GIVEN INFORMATION:
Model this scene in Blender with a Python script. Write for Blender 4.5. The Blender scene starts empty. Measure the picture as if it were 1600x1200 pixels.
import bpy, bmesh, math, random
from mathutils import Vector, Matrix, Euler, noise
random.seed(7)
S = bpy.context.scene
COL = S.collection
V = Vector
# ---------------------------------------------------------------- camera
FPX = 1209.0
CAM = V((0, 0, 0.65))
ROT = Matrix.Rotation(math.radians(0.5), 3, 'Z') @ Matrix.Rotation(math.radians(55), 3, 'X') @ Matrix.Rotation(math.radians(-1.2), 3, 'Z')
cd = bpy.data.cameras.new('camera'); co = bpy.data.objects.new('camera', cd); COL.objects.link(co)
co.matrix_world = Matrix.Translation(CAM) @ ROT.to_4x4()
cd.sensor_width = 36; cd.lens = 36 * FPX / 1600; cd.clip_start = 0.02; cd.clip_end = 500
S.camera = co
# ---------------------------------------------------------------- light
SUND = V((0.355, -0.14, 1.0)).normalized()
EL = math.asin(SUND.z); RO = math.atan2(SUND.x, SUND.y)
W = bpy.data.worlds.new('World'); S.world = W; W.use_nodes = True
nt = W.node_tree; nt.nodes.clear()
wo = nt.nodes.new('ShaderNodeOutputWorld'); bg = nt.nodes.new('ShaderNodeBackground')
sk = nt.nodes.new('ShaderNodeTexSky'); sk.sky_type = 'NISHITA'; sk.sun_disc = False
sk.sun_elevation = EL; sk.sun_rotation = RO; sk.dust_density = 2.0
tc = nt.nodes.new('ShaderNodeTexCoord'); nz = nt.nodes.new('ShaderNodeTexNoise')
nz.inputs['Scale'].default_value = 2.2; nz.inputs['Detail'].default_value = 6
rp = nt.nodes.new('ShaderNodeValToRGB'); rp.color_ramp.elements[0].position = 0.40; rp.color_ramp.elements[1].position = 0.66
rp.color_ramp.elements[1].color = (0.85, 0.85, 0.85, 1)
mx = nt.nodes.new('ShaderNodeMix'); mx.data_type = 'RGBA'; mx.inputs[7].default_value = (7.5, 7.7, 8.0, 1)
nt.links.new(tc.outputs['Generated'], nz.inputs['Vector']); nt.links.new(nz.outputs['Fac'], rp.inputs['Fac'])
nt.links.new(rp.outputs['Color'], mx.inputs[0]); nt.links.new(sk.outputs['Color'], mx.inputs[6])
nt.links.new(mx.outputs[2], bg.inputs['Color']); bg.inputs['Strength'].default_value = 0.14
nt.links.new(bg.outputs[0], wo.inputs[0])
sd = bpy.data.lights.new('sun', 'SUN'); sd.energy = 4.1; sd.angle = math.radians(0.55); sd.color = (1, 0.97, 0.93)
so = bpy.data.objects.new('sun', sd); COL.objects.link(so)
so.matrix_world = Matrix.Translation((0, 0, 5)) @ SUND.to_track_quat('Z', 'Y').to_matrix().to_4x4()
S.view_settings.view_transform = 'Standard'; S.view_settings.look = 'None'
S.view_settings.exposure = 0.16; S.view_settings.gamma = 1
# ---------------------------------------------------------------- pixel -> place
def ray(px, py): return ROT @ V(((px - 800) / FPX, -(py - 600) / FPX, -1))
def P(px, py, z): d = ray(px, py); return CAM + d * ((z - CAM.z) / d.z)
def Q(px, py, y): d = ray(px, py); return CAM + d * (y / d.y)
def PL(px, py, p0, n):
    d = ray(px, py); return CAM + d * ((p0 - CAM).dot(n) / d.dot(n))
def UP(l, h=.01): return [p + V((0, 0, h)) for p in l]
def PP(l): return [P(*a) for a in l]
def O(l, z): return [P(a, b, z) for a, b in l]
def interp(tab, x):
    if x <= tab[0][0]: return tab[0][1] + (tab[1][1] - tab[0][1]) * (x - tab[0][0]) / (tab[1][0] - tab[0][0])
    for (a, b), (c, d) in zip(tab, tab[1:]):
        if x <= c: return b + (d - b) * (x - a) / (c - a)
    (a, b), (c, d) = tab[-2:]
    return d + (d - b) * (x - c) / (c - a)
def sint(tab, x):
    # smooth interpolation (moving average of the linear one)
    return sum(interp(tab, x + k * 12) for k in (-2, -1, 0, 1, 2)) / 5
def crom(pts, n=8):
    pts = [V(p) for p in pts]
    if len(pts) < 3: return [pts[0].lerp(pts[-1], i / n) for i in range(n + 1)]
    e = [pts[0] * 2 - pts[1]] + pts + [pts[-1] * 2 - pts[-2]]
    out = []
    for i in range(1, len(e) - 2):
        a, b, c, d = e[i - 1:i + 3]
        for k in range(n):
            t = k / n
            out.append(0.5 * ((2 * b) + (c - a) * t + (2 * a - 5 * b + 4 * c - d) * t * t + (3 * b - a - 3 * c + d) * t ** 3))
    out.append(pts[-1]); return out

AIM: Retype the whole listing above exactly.

ANSWER BELOW:
Model this scene in Blender with a Python script. Write for Blender 4.5. The Blender scene starts empty. Measure the picture as if it were 1600x1200 pixels.
import bpy, bmesh, math, random
from mathutils import Vector, Matrix, Euler, noise
random.seed(7)
S = bpy.context.scene
COL = S.collection
V = Vector
# ---------------------------------------------------------------- camera
FPX = 1209.0
CAM = V((0, 0, 0.65))
ROT = Matrix.Rotation(math.radians(0.5), 3, 'Z') @ Matrix.Rotation(math.radians(55), 3, 'X') @ Matrix.Rotation(math.radians(-1.2), 3, 'Z')
cd = bpy.data.cameras.new('camera'); co = bpy.data.objects.new('camera', cd); COL.objects.link(co)
co.matrix_world = Matrix.Translation(CAM) @ ROT.to_4x4()
cd.sensor_width = 36; cd.lens = 36 * FPX / 1600; cd.clip_start = 0.02; cd.clip_end = 500
S.camera = co
# ---------------------------------------------------------------- light
SUND = V((0.355, -0.14, 1.0)).normalized()
EL = math.asin(SUND.z); RO = math.atan2(SUND.x, SUND.y)
W = bpy.data.worlds.new('World'); S.world = W; W.use_nodes = True
nt = W.node_tree; nt.nodes.clear()
wo = nt.nodes.new('ShaderNodeOutputWorld'); bg = nt.nodes.new('ShaderNodeBackground')
sk = nt.nodes.new('ShaderNodeTexSky'); sk.sky_type = 'NISHITA'; sk.sun_disc = False
sk.sun_elevation = EL; sk.sun_rotation = RO; sk.dust_density = 2.0
tc = nt.nodes.new('ShaderNodeTexCoord'); nz = nt.nodes.new('ShaderNodeTexNoise')
nz.inputs['Scale'].default_value = 2.2; nz.inputs['Detail'].default_value = 6
rp = nt.nodes.new('ShaderNodeValToRGB'); rp.color_ramp.elements[0].position = 0.40; rp.color_ramp.elements[1].position = 0.66
rp.color_ramp.elements[1].color = (0.85, 0.85, 0.85, 1)
mx = nt.nodes.new('ShaderNodeMix'); mx.data_type = 'RGBA'; mx.inputs[7].default_value = (7.5, 7.7, 8.0, 1)
nt.links.new(tc.outputs['Generated'], nz.inputs['Vector']); nt.links.new(nz.outputs['Fac'], rp.inputs['Fac'])
nt.links.new(rp.outputs['Color'], mx.inputs[0]); nt.links.new(sk.outputs['Color'], mx.inputs[6])
nt.links.new(mx.outputs[2], bg.inputs['Color']); bg.inputs['Strength'].default_value = 0.14
nt.links.new(bg.outputs[0], wo.inputs[0])
sd = bpy.data.lights.new('sun', 'SUN'); sd.energy = 4.1; sd.angle = math.radians(0.55); sd.color = (1, 0.97, 0.93)
so = bpy.data.objects.new('sun', sd); COL.objects.link(so)
so.matrix_world = Matrix.Translation((0, 0, 5)) @ SUND.to_track_quat('Z', 'Y').to_matrix().to_4x4()
S.view_settings.view_transform = 'Standard'; S.view_settings.look = 'None'
S.view_settings.exposure = 0.16; S.view_settings.gamma = 1
# ---------------------------------------------------------------- pixel -> place
def ray(px, py): return ROT @ V(((px - 800) / FPX, -(py - 600) / FPX, -1))
def P(px, py, z): d = ray(px, py); return CAM + d * ((z - CAM.z) / d.z)
def Q(px, py, y): d = ray(px, py); return CAM + d * (y / d.y)
def PL(px, py, p0, n):
    d = ray(px, py); return CAM + d * ((p0 - CAM).dot(n) / d.dot(n))
def UP(l, h=.01): return [p + V((0, 0, h)) for p in l]
def PP(l): return [P(*a) for a in l]
def O(l, z): return [P(a, b, z) for a, b in l]
def interp(tab, x):
    if x <= tab[0][0]: return tab[0][1] + (tab[1][1] - tab[0][1]) * (x - tab[0][0]) / (tab[1][0] - tab[0][0])
    for (a, b), (c, d) in zip(tab, tab[1:]):
        if x <= c: return b + (d - b) * (x - a) / (c - a)
    (a, b), (c, d) = tab[-2:]
    return d + (d - b) * (x - c) / (c - a)
def sint(tab, x):
    # smooth interpolation (moving average of the linear one)
    return sum(interp(tab, x + k * 12) for k in (-2, -1, 0, 1, 2)) / 5
def crom(pts, n=8):
    pts = [V(p) for p in pts]
    if len(pts) < 3: return [pts[0].lerp(pts[-1], i / n) for i in range(n + 1)]
    e = [pts[0] * 2 - pts[1]] + pts + [pts[-1] * 2 - pts[-2]]
    out = []
    for i in range(1, len(e) - 2):
        a, b, c, d = e[i - 1:i + 3]
        for k in range(n):
            t = k / n
            out.append(0.5 * ((2 * b) + (c - a) * t + (2 * a - 5 * b + 4 * c - d) * t * t + (3 * b - a - 3 * c + d) * t ** 3))
    out.append(pts[-1]); return out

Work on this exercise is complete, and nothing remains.